Cynon wrote:Wizzie wrote:JohnMLTX wrote:Bourdais would've kicked ass and taken names if he had been in formula 1 this year.
But he wasn't. So he didn't.
Toro Rosso really is a reputation destoryer isn't it?
Toro Rosso killing people's reputations is not really an unpopular opinion... they have the Red Bull chassis (de facto, anyway) and a Ferrari engine, and still manage to suck. But are we sure it's the car that sucks ... ? ... or maybe the wheelholders?
They don't have a Red Bull chassis any more, or at least not in the sense of a customer car. For the moment, they do get their chassis designs from Red Bull Technology, but the design teams for Red Bull and Toro Rosso have to be independent, and have individual IP rights to the cars.
In the case of the 2010 car, Toro Rosso used the 2009 STR4 (which was in turn based on the RB5, albeit usually about 4-5 races or more behind the works outfit) as the basis for the STR5, hence the visual similarity between the Toro Rosso and Red Bull cars, but the significant difference in performance.
I do think, though, that the other big problem with Toro Rosso is that the team is slowly dying from neglect.
After all, Red Bull have been trying to sell the team off once customer cars were no longer permitted, and the budget for Toro Rosso seems to have remained static for a few years now.
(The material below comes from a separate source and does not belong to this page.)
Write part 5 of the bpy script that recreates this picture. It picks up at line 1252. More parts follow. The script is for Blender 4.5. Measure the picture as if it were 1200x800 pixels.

After all, we have seen the parent team become progressively richer (to the point where it is rumoured to have the biggest budget in the paddock, with over €300 million allocated for 2011), and the fact that it has coincided with a period of prolonged success.
It may not be entirely coincidental that the freezing of Toro Rosso's budget has coincided with a slide in that teams fortunes, even if they are given help from Red Bull Technology.
DanielPT wrote:And that leads to another unpopular opinion:
Toro Rosso
can nurture talent. Proof? They delivered Sebastian Vettel!
If they want a better way of evaluating youngsters just put someone reliable in the other car. I happen know such driver and luckily he is available. He is called Nick.
![Very Happy :D](./images/smilies/icon_e_biggrin.gif)
It helped, though, that senior figures in Red Bull Racing, like Mateschitz, happened to have a soft spot for Vettel, and were determined to sign him for the parent team. If the senior management were different, and didn't have such an emotional attachment to Vettel, I wonder how he would have performed without the same level of attention and support.